Between Mr. Harper who said “It’s past time the feds scrapped the Canada Health Act”, or Mr. Ignatieff who said “ . . . we don’t want user fees. We want universal, accessible, free-at-the-point-of-service health care, paid out of general revenue. That’s just bottom line. Otherwise we get two-tiered”.

Between buying jets or helping vets. Between real early childhood learning and care or Saturday-night babysitting. Between respect for our great institutions or contempt for them. Between helping families or helping big corporations. Between the Canada that we think we have, or the way in which Mr. Harper has already changed it.

Over the past few years Mr. Harper’s government has quietly engineered so many changes that there are some ways in which our country is barely recognizable. Many of us don’t yet realize the extent of those changes, because many of them have been brought about very carefully and gradually – almost imperceptibly in some cases.

This is diabolically clever. If these things had all been done at once, there would have been loud protests and reactions. But moving just one little brick at a time doesn’t cause much fuss – until you realize that the whole house has been renovated. And we’ve hardly noticed.

These are changes that are at the very heart of who and what Canadians are. They are changes to the protections that used to exist against the tyranny of the majority – or against a single-minded my-way-or-the-highway autocrat. These changes are losses to our very Canadian-ness. Let me remind you of some of them:

The Law Commission of Canada was created by an Act of Parliament in 1997. It worked very well. It kept an eye in a sort-of avuncular way, on necessary reforms of the law, including election law. The Commission couldn’t actually change law; but it was very good at letting governments and everybody else know when changes needed to be made and why. It was our legal Jiminy Cricket, and it performed a valuable service for Canada. The Commission was created by an Act of Parliament, and any government wanting to shut it down should have been up-front about it. It should have come to Parliament with a Bill to rescind The Law Commission of Canada Act. That’s what any of our 21 previous Prime Ministers would have done.

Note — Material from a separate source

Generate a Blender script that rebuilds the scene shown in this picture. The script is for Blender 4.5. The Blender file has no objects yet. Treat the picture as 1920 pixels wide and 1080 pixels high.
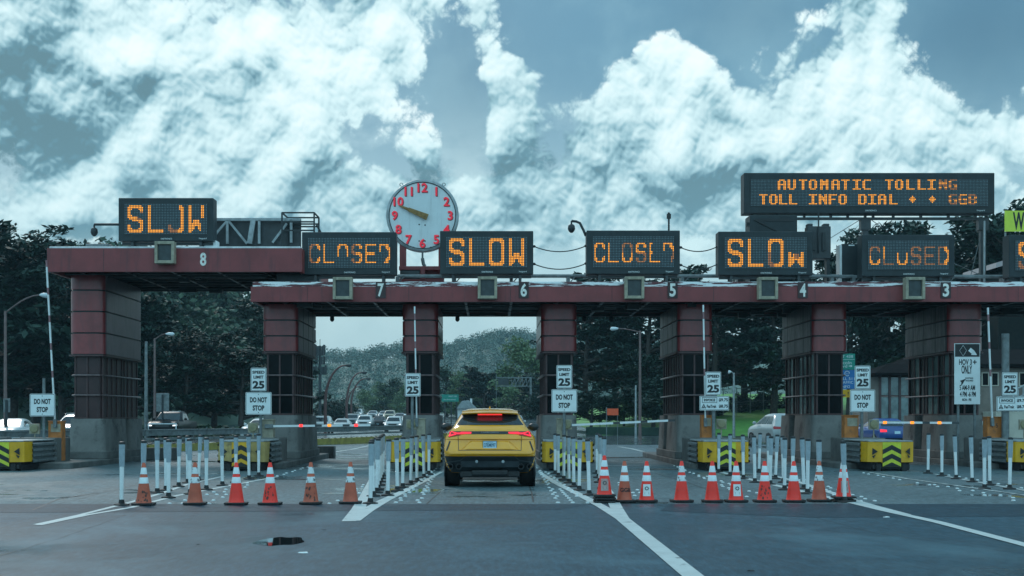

But to Mr. Harper, Parliament is an inconvenience. Somebody might ask “Why are you doing this?” But he didn’t want to go through all that Parliamentary trouble; so, rather than proposing the abolition of the Commission (a proposal about which there would have been pretty fierce debate on all sides), they just eliminated all funding for it in the federal budget. Governments can do that. Poof – no Law Commission.

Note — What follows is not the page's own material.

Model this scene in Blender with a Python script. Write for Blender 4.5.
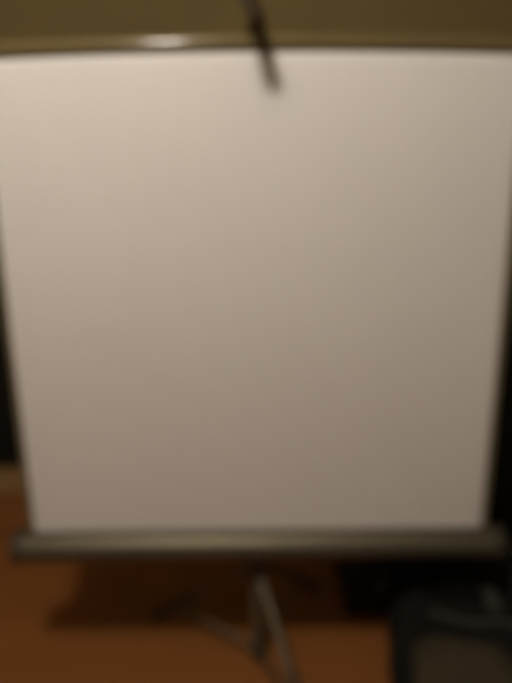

Nice and quiet. Just one little brick. Hardly noticed.

Then there was the Court Challenges Programme, set up in 1994, which was the means by which a bit of legal help could be provided to a private individual or small organization who didn’t have a lot of money, and who was taking on, or being taken on by, the Government of Canada. It leveled the legal playing field a bit. It was a perfect example of fundamental Canadian fairness.

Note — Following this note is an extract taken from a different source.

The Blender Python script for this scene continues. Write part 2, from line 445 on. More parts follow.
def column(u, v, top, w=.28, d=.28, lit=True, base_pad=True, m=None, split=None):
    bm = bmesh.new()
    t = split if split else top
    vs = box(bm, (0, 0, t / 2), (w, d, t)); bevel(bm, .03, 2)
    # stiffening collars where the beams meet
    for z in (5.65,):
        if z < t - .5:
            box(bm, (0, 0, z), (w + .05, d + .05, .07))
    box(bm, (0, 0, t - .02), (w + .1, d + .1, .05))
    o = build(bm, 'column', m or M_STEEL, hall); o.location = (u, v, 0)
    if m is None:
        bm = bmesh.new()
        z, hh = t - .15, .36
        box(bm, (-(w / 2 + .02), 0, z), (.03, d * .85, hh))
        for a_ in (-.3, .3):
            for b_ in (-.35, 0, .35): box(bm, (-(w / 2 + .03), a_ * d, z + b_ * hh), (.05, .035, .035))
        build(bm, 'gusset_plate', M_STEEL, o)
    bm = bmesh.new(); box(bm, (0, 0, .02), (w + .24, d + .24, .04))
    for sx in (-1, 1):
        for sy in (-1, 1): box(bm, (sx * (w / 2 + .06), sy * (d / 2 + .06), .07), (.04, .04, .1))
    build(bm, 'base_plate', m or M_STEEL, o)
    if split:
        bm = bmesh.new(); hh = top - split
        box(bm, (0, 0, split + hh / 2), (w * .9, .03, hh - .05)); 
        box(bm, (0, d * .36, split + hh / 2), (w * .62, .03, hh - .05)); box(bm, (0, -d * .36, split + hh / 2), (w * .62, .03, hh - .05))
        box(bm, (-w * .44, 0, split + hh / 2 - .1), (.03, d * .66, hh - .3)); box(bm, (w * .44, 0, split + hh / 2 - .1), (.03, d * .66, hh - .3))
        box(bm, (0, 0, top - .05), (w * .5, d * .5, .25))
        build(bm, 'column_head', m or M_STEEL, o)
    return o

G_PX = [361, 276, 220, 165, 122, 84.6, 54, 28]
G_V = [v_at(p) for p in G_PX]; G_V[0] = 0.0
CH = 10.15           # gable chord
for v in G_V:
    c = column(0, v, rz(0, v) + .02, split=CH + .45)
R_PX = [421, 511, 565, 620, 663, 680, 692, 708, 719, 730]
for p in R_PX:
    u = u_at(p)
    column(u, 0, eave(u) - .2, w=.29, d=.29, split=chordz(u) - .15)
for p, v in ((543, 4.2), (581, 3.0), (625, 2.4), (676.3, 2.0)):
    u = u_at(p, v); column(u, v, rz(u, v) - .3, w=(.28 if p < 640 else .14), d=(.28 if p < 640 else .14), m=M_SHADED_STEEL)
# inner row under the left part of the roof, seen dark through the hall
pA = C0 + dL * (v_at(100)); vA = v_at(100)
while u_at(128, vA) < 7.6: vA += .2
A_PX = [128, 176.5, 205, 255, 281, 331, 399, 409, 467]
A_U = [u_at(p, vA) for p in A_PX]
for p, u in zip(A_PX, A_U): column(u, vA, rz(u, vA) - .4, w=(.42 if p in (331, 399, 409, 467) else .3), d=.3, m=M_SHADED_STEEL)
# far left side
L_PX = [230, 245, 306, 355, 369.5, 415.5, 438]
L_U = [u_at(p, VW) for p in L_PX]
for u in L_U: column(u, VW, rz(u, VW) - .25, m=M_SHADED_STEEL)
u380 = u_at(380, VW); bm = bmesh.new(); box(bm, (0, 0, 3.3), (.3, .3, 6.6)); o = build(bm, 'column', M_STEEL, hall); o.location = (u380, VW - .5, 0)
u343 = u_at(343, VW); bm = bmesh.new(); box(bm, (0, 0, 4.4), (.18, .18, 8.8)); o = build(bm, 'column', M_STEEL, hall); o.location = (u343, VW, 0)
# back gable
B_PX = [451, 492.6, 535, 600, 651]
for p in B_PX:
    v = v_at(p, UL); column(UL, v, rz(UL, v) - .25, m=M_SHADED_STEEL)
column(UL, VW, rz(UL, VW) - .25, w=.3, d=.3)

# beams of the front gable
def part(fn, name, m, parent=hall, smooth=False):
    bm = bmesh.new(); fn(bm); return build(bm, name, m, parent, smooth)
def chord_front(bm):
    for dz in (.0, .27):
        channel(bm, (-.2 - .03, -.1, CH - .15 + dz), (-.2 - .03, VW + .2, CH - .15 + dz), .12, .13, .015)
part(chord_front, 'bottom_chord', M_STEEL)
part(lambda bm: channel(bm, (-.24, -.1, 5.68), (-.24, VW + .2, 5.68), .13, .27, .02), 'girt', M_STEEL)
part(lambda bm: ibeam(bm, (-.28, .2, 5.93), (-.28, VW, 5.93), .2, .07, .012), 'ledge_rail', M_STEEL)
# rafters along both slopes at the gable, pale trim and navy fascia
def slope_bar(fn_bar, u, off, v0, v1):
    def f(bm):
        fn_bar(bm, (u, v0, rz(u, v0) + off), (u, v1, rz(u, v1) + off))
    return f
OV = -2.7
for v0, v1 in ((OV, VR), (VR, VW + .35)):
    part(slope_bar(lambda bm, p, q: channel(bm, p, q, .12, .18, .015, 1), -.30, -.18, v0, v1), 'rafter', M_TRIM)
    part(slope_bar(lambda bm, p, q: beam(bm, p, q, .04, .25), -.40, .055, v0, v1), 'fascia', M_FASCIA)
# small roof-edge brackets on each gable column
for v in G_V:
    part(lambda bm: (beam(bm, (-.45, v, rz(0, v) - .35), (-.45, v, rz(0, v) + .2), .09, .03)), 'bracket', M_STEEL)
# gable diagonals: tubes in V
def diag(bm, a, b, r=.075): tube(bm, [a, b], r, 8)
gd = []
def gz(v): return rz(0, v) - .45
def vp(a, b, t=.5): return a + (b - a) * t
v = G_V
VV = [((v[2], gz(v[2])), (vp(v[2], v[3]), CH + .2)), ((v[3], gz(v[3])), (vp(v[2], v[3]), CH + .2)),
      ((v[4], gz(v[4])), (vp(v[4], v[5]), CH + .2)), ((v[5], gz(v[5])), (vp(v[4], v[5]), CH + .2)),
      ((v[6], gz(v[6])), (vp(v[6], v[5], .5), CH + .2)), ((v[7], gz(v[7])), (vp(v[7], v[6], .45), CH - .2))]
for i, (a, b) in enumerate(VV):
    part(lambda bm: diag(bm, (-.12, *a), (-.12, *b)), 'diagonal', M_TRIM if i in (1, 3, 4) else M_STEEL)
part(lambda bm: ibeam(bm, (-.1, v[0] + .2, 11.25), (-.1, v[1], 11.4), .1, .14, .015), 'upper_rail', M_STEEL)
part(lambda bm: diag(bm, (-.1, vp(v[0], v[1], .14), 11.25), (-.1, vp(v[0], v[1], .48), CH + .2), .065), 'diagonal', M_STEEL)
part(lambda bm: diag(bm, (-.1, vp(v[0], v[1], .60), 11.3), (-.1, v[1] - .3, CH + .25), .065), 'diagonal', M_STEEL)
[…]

By convincing a tough panel of judges of the reasonableness of your cause, you could get a little help in paying for some lawyers to go up against the phalanx of legal beagles that could always, and forever, and at public expense, be brought to bear against you by the State. In other words, if you weren’t rich, and if you were taking on or being taken on by the Feds, you might have had a chance. But Mr. Harper doesn’t like being questioned, let alone challenged. It’s so inconvenient! Solution? Quietly announce that the Court Challenges Programme is being, er, discontinued. Poof – no Court Challenges Programme – no court challenges.

Hardly noticed.

The Coordination of Access to Information Request System (CAIRS) was created (by a Progressive-Conservative government) in 1989 so that departments of government could harmonize their responses to access-to-information requests that might need multi-departmental responses. It was efficient; it made sure that in most cases the left hand knew what the right hand was doing, or at least what they were saying; and it helped keep government open and accountable. Well, if you’re running a closed-door government, that’s not a good idea, is it? So, as a Treasury Board official explained to the Canadian Press, CAIRS was killed by the Harper government because “extensive” consultations showed it wasn’t valued by government departments. I guess that means that the extensive consultations were all with government departments.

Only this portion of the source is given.